Give the count of lines holding the string "picture" and nothing else.

### Supplied information:
* BEGIN *

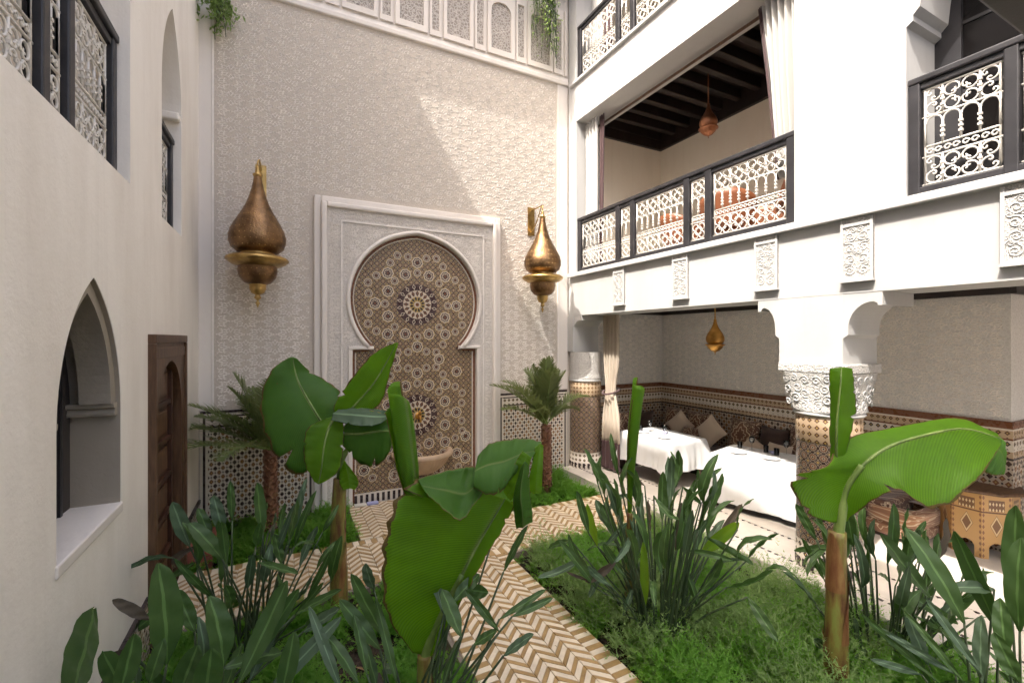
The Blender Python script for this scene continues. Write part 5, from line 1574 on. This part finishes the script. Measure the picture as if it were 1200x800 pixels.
# around the foot of the big banana
clump('low strap-leaved clump around the foot of the nearest banana plant', (0.634,2.759,-0.060), 12, .45, .85, .50, 13, hand=[
    ((0.581,2.954,0.783), (0.385,3.052,1.198), .10), ((0.528,2.869,0.786), (0.306,2.980,1.092), .10), ((0.548,3.194,0.989), (0.496,3.221,1.165), .09, 'strelitzia_pale'), ((1.297,2.706,1.158), (1.439,2.635,1.468), .05), ((1.262,2.835,1.281), (1.038,2.948,1.351), .07, 'strelitzia_pale'),
    ((1.034,2.726,1.100), (1.146,2.614,1.106), .10), ((0.928,2.667,1.076), (1.117,2.684,1.198), .09), ((0.906,2.455,0.996), (0.840,2.600,1.210), .10), ((1.145,2.446,0.956), (0.999,2.632,1.155), .06), ((1.187,2.537,0.970), (1.498,2.493,1.100), .05), ((1.258,2.502,0.986), (1.537,2.473,1.045), .055),
    ((1.124,2.345,0.883), (1.277,2.268,1.011), .06), ((1.008,2.515,0.880), (1.131,2.453,0.966), .06), ((0.881,2.691,0.997), (0.843,2.934,1.327), .07), ((1.020,2.845,1.327), (1.210,2.861,1.602), .06), ((1.262,2.835,1.421), (1.413,2.759,1.585), .08, 'banana_leaf'), ((0.395,2.823,0.651), (0.221,3.023,0.891), .08), ((0.304,2.869,0.600), (0.137,3.065,1.050), .07, 'strelitzia_pale'), ((0.600,2.721,0.651), (0.504,2.881,1.102), .06), ((0.441,2.801,0.702), (0.386,2.940,0.997), .07)], wid=(.05, .09), blade=(.22, .36))
# middle clump in the right-hand bed
clump('large strap-leaved clump in the bed before the white dining tables', (2.991,3.029,0.069), 74, 1.0, 1.72, .74, 14, hand=[
    ((2.470,3.235,0.493), (2.167,3.388,0.930), .08), ((2.524,3.208,0.869), (2.705,3.117,1.080), .05), ((2.504,3.218,0.659), (2.403,3.269,0.418), .06, 'strelitzia_pale'), ((2.403,3.269,0.982), (2.308,3.316,1.359), .08), ((2.470,3.235,0.869), (2.389,3.276,1.246), .08, 'banana_leaf'), ((3.278,2.829,0.794), (3.497,2.607,1.121), .12, 'banana_leaf'),
    ((2.769,2.973,0.364), (2.692,2.900,0.997), .08, 'banana_leaf'), ((3.177,2.880,1.359), (3.453,2.741,1.563), .05), ((3.143,2.897,1.397), (3.291,2.822,1.246), .05), ((2.605,3.055,0.328), (2.677,3.019,0.548), .06, 'strelitzia_pale'), ((2.403,3.269,0.568), (2.228,3.357,0.644), .03, 'withered'), ((3.345,2.795,0.869), (3.479,2.728,1.020), .07)], wid=(.06, .11), blade=(.30, .48), pale=.14)
# right clump behind the banana stem
clump('dense strap-leaved clump between the mosaic column and octagonal table', (4.429,1.970,-0.111), 64, .75, 1.42, .66, 15, hand=[
    ((4.265,2.109,0.961), (4.201,2.141,1.355), .10), ((4.282,1.876,0.917), (4.331,1.852,1.392), .09), ((4.330,1.628,0.760), (3.999,1.795,1.240), .13, 'strelitzia'), ((4.557,1.850,1.007), (4.681,1.787,1.216), .05)], wid=(.06, .10), blade=(.28, .45), pale=.1)
# far right
clump('strap-leaved clump cut by the right picture edge', (4.108,1.180,-0.375), 16, .6, 1.1, .55, 16, hand=[
    ((4.225,1.234,0.762), (3.962,1.366,1.429), .12), ((3.889,1.291,0.881), (3.802,1.558,1.410), .15), ((4.157,1.156,1.045), (4.182,1.143,1.635), .13), ((4.061,1.092,0.891), (4.066,1.090,1.471), .13), ((4.200,1.246,1.045), (3.932,1.381,1.056), .09), ((3.848,1.087,0.803), (3.953,1.147,1.102), .10),
    ((3.708,1.270,0.628), (3.401,1.536,0.854), .05, 'strelitzia_pale'), ((3.613,1.317,0.575), (3.303,1.585,0.936), .05), ((3.645,1.413,0.554), (3.352,1.560,0.652), .05, 'strelitzia_pale'), ((3.711,1.156,0.702), (3.669,1.401,1.045), .06), ((3.621,1.202,0.651), (3.547,1.462,0.963), .05), ((3.711,1.156,0.651), (3.849,1.199,0.997), .08), ((3.771,1.014,0.727), (3.780,1.122,0.956), .10)], wid=(.06, .11), blade=(.30, .5), arc=(1.2, 4.6))

# --- palms
def palm(label, base, height, rad, n, flen, seed, up=.6, tilt=(0, 0), fronds=()):
    rg = random.Random(seed); base = Vector(base)
    t_ = thing('palm_tree', label, 'palm', 'young palms at the carved wall', base)
    top = base + Vector((tilt[0], tilt[1], height))
    pts = [base.lerp(top, k / 8) for k in range(9)]
    tr = MB().tube(pts, [rad * (1.0 - .12 * k / 8) for k in range(9)], 12).build('trunk', 'palm_trunk', t_)
    m = MB()
    for k in range(110):
        f = k / 110; a = k * 2.4
        c = base.lerp(top, .03 + .95 * f); d = Vector((math.cos(a), math.sin(a), 0)); s2 = Vector((-math.sin(a), math.cos(a), 0))
        r_ = rad * (1 - .12 * f); wd_ = rad * .5
        m.add([c + d * r_ * .8 - s2 * wd_, c + d * r_ * .8 + s2 * wd_, c + d * (r_ * 1.28) + s2 * wd_ * .45 + Vector((0, 0, .055)), c + d * (r_ * 1.28) - s2 * wd_ * .45 + Vector((0, 0, .055)), c + d * r_ * .8 + Vector((0, 0, .07))], [(0, 1, 2, 3), (3, 2, 4), (0, 3, 4), (1, 4, 2)])
    m.build('leaf_bases', 'palm_trunk', tr)
    def frond(dirv, L, droop):
        p = top.copy(); pts = [p.copy()]; d = dirv.normalized(); n_ = 16
        for i in range(n_):
            d = (d + Vector((0, 0, -droop / n_ * (.4 + 1.4 * i / n_)))).normalized()
            p = p + d * (L / n_); pts.append(p.copy())
        m = MB(); m.tube(pts, [.010 * (1 - .8 * i / n_) + .001 for i in range(n_ + 1)], 5, 1)
        for i in range(1, n_ * 4 + 1):
            f = i / (n_ * 4)
            if f < .14: continue
            q = f * n_; k = min(int(q), n_ - 1); c = pts[k].lerp(pts[k + 1], q - k)
            ax = (pts[k + 1] - pts[k]).normalized()
            sd = ax.cross(Vector((0, 0, 1))); sd = sd.normalized() if sd.length > .05 else Vector((1, 0, 0))
            nm = sd.cross(ax)
            ll = L * .34 * (math.sin(math.pi * min(1, f * .85 + .12)) ** .7) * rg.uniform(.8, 1.1)
            for s2 in (-1, 1):
                dv = (sd * s2 * .72 + ax * .8 + nm * rg.uniform(.05, .45)).normalized()
                e = c + dv * ll + Vector((0, 0, -.10 * ll))
                w_ = ax * .009
                md = c.lerp(e, .5) + Vector((0, 0, .015))
                m.add([c - w_, c + w_, md + w_ * 1.2, e, md - w_ * 1.2], [(0, 1, 2, 4), (4, 2, 3)])
        m.build('frond', ['palm', 'petiole_green'], t_)
    for k in range(n):
        a = k * 2.399 + rg.uniform(-.2, .2); el = rg.uniform(up - .45, up + .6)
        frond(Vector((math.cos(a) * math.cos(el), math.sin(a) * math.cos(el), math.sin(el))), flen * rg.uniform(.8, 1.1), rg.uniform(.5, 1.2))
    for d_, l_, dr_ in fronds: frond(Vector(d_), l_, dr_)
palm('short palm with brown trunk beside the door in front of tiled dado', (-0.163,6.854,0.068), 1.15, .085, 16, 1.0, 21, .75, fronds=[((-1, -.35, .42), 1.15, .55), ((-.8, -.2, .9), 1.1, .5), ((-.9, 0, .6), 1.1, .6), ((-.4, .0, 1.2), 1.1, .4)])
palm('slender young palm left of the arcade step at the carved wall', (3.926,6.533,0.138), 1.12, .085, 22, 1.05, 22, 1.0, fronds=[((-1, -.2, .75), 1.0, .7)])

# --- hanging greenery at the top of the carved wall
def vine(label, p, n, drop, seed):
    rg = random.Random(seed); t_ = thing('hanging_plant', label, 'plant', 'trailing plants', p); p = Vector(p)
    for k in range(n):
        a = rg.uniform(0, 6.28); L = drop * rg.uniform(.4, 1.0); d = Vector((math.cos(a), math.sin(a) * .5, 0))
        pts = [p + Vector((rg.uniform(-.05, .05), 0, 0))]
        for i in range(8):
            f = (i + 1) / 8
            pts.append(p + d * (.25 * math.sin(f * 1.6)) + Vector((rg.uniform(-.03, .03), rg.uniform(-.03, .03), .15 * math.sin(f * 3.1) - L * f * f)))
        o = MB().tube(pts, .005, 4).build('stem', 'stalk', t_)
        m = MB()
        for i in range(46):
            f = rg.random(); q = f * 8; kk = min(int(q), 7); c = pts[kk].lerp(pts[kk + 1], q - kk) + Vector([rg.gauss(0, .045) for _ in range(3)])
            ax = Vector([rg.uniform(-1, 1), rg.uniform(-1, 1), rg.uniform(-1.3, .5)]).normalized(); sd = ax.orthogonal().normalized() * rg.uniform(.014, .024); l = rg.uniform(.05, .095)
            m.add([c, c + ax * l * .5 + sd, c + ax * l, c + ax * l * .5 - sd], [(0, 1, 2, 3)])
        m.build('leaves', 'vine', o)
vine('trailing green plant hanging at the top left corner of carved wall', (-.86, 7.30, 7.22), 10, .45, 31)
vine('trailing pale green plant hanging over the frieze at the white building', (4.30, 7.2, 9.05), 24, 1.15, 32)

# --- feathery ground cover in the beds (uncountable)
def bed(name, label, region, n, seed, mat, hmax=.30, thin=0.0):
    g = np.random.default_rng(seed); x0, x1, y0, y1 = region
    px = g.uniform(x0, x1, n * 3); py = g.uniform(y0, y1, n * 3)
    dens = .5 + .5 * np.sin(px * 3.7 + 1.7 * np.sin(py * 2.9) + seed) * np.sin(py * 4.1 + 1.5 * np.sin(px * 3.3) + seed * .7)
    keep = g.uniform(0, 1, n * 3) < np.clip(dens * 1.6 - thin, .04, 1)
    px, py, dens = px[keep][:n], py[keep][:n], dens[keep][:n]
    k = len(px); ns, nl = 7, 26
    edge = np.minimum.reduce([px - x0, x1 - px, py - y0, y1 - py])
    h = hmax * (.30 + .85 * dens) * g.uniform(.55, 1.2, k) * np.clip(.45 + edge / .2, .45, 1)
    # arching stems
    sa = g.uniform(0, 2 * np.pi, (k, ns)); st = g.uniform(.1, 1.15, (k, ns)); sl = h[:, None] * g.uniform(.6, 1.15, (k, ns))
    f = g.uniform(.15, 1.0, (k, ns, nl))
    bend = st[..., None] * (.55 + .6 * f)
    r_ = sl[..., None] * f * np.sin(bend); zz = sl[..., None] * f * np.cos(bend)
    cx_ = px[:, None, None] + r_ * np.cos(sa)[..., None]; cy_ = py[:, None, None] + r_ * np.sin(sa)[..., None]; cz_ = .03 + np.maximum(zz, 0.0)
    ln = g.uniform(.03, .075, f.shape) * (1.15 - .55 * f); wd_ = g.uniform(.0028, .006, f.shape)
    da = sa[..., None] + g.choice([-1, 1], f.shape) * g.uniform(.4, 1.5, f.shape); de = g.uniform(-.25, 1.0, f.shape)
    dx, dy, dz = np.cos(da) * np.cos(de), np.sin(da) * np.cos(de), np.sin(de)
    sx, sy, sz = -np.sin(da), np.cos(da), g.uniform(-.5, .5, f.shape)
    P0 = np.stack([cx_ - sx * wd_, cy_ - sy * wd_, cz_ - sz * wd_], -1); P1 = np.stack([cx_ + sx * wd_, cy_ + sy * wd_, cz_ + sz * wd_], -1); P2 = np.stack([cx_ + dx * ln, cy_ + dy * ln, cz_ + dz * ln], -1)
    v = np.stack([P0, P1, P2], -2).reshape(-1, 3).astype(np.float32); nt_ = len(v) // 3
    me = bpy.data.meshes.new(name)
    me.vertices.add(len(v)); me.vertices.foreach_set('co', v.ravel())
    me.loops.add(len(v)); me.loops.foreach_set('vertex_index', np.arange(len(v), dtype=np.int32))
    me.polygons.add(nt_); me.polygons.foreach_set('loop_start', np.arange(0, len(v), 3, dtype=np.int32)); me.polygons.foreach_set('loop_total', np.full(nt_, 3, dtype=np.int32))
    me.uv_layers.new(name='UVMap')
    me.materials.append(MAT[mat]); me.update(calc_edges=True)
    return link(name, me, None, label=label, category='ground cover', kind='stuff')
bed('ground_cover', 'feathery bright green herbs filling the bed before the dining arcade', (2.46, 4.74, 1.2, 4.92), 1000, 41, 'herb', .40, .40)
bed('ground_cover', 'paler feathery herbs mixed through the bed before the dining arcade', (2.48, 4.7, 1.2, 4.9), 520, 47, 'herb_pale', .50, .55)
bed('ground_cover', 'green feathery herbs in the bed by the slender young palm', (3.12, 4.74, 6.14, 7.45), 420, 43, 'herb', .30, .1)
bed('ground_cover', 'green feathery herbs in the bed below the door-side palm', (XL + .05, .85, 6.14, 7.45), 420, 44, 'herb', .30, .1)
bed('ground_cover', 'feathery herbs under the foreground plants left of the path', (XL + .1, 1.26, 2.2, 4.9), 850, 45, 'herb', .30, .1)
# dry leaf litter on the soil and along the path edges
rg = random.Random(77); m = MB()
for x0, x1, y0, y1, n in ((2.36, 4.76, 1.2, 5.02, 420), (-.95, 1.36, 2.2, 5.0, 300), (3.0, 4.75, 6.05, 7.4, 120), (-1.0, .95, 6.05, 7.4, 120), (1.3, 2.45, 1.5, 6.0, 40)):
    for k in range(n):
        x, y = rg.uniform(x0, x1), rg.uniform(y0, y1); a = rg.uniform(0, 6.28); l = rg.uniform(.015, .05); w_ = l * rg.uniform(.2, .4)
        on = (1.31 < x < 2.43) or (4.974 < y < 6.11)
        z = .104 if on else .03
        if on: l *= .5; w_ *= .5
        c_, s_ = math.cos(a), math.sin(a)
        m.add([(x - c_ * l, y - s_ * l, z + .002), (x - s_ * w_, y + c_ * w_, z + rg.uniform(.004, .014)), (x + c_ * l, y + s_ * l, z + .003), (x + s_ * w_, y - c_ * w_, z + rg.uniform(.004, .014))], [(0, 1, 2, 3)])
m.build('leaf_litter', 'litter', None, kind='stuff', label='dry brown leaf litter scattered on the soil and path edges', category='leaf litter')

* END *

### Solution to this task:
2